Material supplied:
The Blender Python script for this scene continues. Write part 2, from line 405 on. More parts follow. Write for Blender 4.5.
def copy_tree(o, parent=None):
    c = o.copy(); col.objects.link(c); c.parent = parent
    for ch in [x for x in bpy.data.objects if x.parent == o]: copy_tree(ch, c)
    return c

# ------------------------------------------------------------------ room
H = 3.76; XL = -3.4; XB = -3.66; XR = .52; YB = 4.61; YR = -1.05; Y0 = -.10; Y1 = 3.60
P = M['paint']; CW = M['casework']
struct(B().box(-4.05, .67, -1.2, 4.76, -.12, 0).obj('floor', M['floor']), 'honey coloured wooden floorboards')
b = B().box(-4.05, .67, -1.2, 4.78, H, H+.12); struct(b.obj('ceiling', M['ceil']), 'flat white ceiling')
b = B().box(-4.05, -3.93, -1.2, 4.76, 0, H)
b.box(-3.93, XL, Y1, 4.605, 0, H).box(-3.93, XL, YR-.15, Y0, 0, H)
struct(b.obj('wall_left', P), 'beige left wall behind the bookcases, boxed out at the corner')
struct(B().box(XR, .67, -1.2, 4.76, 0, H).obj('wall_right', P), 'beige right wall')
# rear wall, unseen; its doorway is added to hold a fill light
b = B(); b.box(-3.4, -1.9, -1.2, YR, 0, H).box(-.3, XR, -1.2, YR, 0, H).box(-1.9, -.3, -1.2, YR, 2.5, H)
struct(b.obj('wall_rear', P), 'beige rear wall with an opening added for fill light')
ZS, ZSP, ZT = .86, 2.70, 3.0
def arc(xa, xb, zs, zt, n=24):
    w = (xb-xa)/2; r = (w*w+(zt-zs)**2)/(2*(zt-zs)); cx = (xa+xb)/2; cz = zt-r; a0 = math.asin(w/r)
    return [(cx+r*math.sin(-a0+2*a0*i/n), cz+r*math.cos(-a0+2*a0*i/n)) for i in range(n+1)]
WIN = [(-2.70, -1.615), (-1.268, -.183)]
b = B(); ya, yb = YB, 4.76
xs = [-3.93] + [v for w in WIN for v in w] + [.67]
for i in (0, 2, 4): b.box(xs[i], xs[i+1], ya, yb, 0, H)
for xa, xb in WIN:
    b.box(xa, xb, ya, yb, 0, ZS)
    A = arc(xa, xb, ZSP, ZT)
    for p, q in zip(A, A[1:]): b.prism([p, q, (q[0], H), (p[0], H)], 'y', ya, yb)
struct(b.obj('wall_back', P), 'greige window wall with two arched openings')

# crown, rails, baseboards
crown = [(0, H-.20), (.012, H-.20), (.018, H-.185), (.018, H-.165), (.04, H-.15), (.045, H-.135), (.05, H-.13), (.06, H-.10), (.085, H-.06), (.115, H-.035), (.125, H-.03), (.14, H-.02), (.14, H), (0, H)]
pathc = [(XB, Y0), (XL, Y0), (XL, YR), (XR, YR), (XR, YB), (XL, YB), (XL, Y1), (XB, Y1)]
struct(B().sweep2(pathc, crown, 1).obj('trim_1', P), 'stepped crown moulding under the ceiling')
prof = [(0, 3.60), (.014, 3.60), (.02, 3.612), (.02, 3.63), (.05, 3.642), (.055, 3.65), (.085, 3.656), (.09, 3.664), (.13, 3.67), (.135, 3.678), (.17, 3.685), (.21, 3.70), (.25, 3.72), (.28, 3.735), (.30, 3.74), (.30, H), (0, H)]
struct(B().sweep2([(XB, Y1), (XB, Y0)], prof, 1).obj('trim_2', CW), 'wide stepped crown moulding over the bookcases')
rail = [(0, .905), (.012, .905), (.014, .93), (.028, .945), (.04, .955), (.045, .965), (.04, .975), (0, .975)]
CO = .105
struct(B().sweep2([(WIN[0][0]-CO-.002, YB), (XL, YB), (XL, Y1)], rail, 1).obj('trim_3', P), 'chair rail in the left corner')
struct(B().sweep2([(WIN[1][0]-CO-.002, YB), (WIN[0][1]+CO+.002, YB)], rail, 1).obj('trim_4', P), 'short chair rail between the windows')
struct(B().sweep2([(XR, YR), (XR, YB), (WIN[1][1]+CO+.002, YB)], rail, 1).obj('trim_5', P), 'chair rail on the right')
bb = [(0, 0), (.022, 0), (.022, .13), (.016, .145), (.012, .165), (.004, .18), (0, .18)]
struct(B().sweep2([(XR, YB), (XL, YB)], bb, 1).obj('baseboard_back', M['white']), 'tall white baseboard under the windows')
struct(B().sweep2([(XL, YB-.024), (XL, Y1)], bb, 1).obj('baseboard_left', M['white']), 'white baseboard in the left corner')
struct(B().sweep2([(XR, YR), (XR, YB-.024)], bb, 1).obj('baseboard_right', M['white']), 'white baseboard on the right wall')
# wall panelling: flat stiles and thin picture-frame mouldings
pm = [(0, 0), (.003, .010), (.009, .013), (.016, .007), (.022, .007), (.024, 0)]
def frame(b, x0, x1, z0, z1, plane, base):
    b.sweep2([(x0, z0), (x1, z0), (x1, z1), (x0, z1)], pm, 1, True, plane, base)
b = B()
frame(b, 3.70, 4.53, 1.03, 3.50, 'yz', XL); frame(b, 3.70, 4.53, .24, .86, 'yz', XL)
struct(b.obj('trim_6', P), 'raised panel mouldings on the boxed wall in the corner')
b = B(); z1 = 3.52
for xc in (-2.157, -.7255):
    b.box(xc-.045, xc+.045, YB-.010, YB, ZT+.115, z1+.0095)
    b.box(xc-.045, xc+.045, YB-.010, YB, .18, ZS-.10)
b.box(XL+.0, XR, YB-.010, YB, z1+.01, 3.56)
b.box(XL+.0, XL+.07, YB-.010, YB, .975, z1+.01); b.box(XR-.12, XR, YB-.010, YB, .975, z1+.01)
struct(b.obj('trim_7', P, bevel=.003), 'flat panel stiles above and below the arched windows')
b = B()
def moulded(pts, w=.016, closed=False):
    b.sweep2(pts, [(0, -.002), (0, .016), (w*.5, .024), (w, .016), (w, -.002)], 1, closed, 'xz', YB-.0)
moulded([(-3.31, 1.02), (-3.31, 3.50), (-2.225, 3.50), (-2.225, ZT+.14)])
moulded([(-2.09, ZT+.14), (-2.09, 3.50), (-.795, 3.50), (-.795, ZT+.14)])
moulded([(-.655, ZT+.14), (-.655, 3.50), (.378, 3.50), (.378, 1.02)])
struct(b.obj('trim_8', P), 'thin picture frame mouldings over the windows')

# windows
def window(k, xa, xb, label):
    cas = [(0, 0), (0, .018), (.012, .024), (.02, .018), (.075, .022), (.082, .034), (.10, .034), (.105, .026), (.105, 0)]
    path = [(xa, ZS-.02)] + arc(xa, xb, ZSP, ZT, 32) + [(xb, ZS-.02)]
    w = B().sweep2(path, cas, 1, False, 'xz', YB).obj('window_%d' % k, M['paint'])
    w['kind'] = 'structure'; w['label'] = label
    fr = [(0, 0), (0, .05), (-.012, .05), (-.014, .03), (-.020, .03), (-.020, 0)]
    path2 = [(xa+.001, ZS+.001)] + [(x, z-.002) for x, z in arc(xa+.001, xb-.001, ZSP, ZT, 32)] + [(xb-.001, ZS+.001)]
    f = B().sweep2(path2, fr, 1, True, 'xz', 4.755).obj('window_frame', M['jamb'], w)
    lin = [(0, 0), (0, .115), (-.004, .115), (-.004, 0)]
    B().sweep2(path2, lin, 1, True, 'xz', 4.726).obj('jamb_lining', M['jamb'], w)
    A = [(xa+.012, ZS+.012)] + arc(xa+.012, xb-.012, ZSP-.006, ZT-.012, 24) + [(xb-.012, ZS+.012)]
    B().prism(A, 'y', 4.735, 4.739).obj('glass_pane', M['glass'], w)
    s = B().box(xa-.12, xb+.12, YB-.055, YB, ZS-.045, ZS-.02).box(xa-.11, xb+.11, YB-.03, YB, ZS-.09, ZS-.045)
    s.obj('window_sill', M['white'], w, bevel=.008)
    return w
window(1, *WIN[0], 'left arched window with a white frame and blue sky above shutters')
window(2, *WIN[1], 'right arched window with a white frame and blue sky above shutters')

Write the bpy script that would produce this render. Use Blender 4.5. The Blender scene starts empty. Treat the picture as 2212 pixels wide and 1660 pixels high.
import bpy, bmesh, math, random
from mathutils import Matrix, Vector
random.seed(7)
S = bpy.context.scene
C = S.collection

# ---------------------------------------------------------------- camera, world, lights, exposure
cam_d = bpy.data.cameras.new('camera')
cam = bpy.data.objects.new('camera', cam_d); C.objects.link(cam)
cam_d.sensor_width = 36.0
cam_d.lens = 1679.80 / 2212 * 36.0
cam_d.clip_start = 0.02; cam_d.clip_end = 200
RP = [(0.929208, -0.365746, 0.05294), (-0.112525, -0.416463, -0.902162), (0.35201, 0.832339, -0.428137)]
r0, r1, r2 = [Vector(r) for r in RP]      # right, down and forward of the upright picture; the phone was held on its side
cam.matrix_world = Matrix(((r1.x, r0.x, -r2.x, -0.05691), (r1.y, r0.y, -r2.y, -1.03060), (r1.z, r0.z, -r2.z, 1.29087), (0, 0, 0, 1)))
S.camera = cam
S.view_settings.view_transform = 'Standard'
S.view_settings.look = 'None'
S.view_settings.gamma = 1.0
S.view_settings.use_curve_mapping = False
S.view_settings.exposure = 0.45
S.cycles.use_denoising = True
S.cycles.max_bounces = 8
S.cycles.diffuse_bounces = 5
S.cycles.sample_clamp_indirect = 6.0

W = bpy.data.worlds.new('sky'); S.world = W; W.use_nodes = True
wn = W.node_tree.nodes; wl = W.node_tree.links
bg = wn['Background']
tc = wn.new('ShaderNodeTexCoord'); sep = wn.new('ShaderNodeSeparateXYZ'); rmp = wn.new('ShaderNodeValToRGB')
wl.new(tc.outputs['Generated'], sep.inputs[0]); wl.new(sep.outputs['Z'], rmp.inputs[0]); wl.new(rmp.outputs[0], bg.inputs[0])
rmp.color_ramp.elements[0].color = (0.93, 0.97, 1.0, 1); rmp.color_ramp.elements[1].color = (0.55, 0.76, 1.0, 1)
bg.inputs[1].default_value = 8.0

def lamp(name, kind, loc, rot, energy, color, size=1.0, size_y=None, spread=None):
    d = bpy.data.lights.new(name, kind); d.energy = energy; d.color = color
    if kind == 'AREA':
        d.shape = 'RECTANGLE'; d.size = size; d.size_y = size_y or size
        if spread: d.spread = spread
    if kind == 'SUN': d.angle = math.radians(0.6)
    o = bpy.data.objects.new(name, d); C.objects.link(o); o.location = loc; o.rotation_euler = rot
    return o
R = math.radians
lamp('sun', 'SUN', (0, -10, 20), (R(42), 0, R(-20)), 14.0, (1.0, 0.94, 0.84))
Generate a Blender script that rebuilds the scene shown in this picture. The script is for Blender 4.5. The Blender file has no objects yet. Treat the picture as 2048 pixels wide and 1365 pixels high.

Task to carry out: Please give an exact restatement of only the lines from the beginning of the material above to the line with "struct(b.obj('wall_back', P), 'greige", inclusive.

Answer to this problem:
The Blender Python script for this scene continues. Write part 2, from line 405 on. More parts follow. Write for Blender 4.5.
def copy_tree(o, parent=None):
    c = o.copy(); col.objects.link(c); c.parent = parent
    for ch in [x for x in bpy.data.objects if x.parent == o]: copy_tree(ch, c)
    return c

# ------------------------------------------------------------------ room
H = 3.76; XL = -3.4; XB = -3.66; XR = .52; YB = 4.61; YR = -1.05; Y0 = -.10; Y1 = 3.60
P = M['paint']; CW = M['casework']
struct(B().box(-4.05, .67, -1.2, 4.76, -.12, 0).obj('floor', M['floor']), 'honey coloured wooden floorboards')
b = B().box(-4.05, .67, -1.2, 4.78, H, H+.12); struct(b.obj('ceiling', M['ceil']), 'flat white ceiling')
b = B().box(-4.05, -3.93, -1.2, 4.76, 0, H)
b.box(-3.93, XL, Y1, 4.605, 0, H).box(-3.93, XL, YR-.15, Y0, 0, H)
struct(b.obj('wall_left', P), 'beige left wall behind the bookcases, boxed out at the corner')
struct(B().box(XR, .67, -1.2, 4.76, 0, H).obj('wall_right', P), 'beige right wall')
# rear wall, unseen; its doorway is added to hold a fill light
b = B(); b.box(-3.4, -1.9, -1.2, YR, 0, H).box(-.3, XR, -1.2, YR, 0, H).box(-1.9, -.3, -1.2, YR, 2.5, H)
struct(b.obj('wall_rear', P), 'beige rear wall with an opening added for fill light')
ZS, ZSP, ZT = .86, 2.70, 3.0
def arc(xa, xb, zs, zt, n=24):
    w = (xb-xa)/2; r = (w*w+(zt-zs)**2)/(2*(zt-zs)); cx = (xa+xb)/2; cz = zt-r; a0 = math.asin(w/r)
    return [(cx+r*math.sin(-a0+2*a0*i/n), cz+r*math.cos(-a0+2*a0*i/n)) for i in range(n+1)]
WIN = [(-2.70, -1.615), (-1.268, -.183)]
b = B(); ya, yb = YB, 4.76
xs = [-3.93] + [v for w in WIN for v in w] + [.67]
for i in (0, 2, 4): b.box(xs[i], xs[i+1], ya, yb, 0, H)
for xa, xb in WIN:
    b.box(xa, xb, ya, yb, 0, ZS)
    A = arc(xa, xb, ZSP, ZT)
    for p, q in zip(A, A[1:]): b.prism([p, q, (q[0], H), (p[0], H)], 'y', ya, yb)
struct(b.obj('wall_back', P), 'greige window wall with two arched openings')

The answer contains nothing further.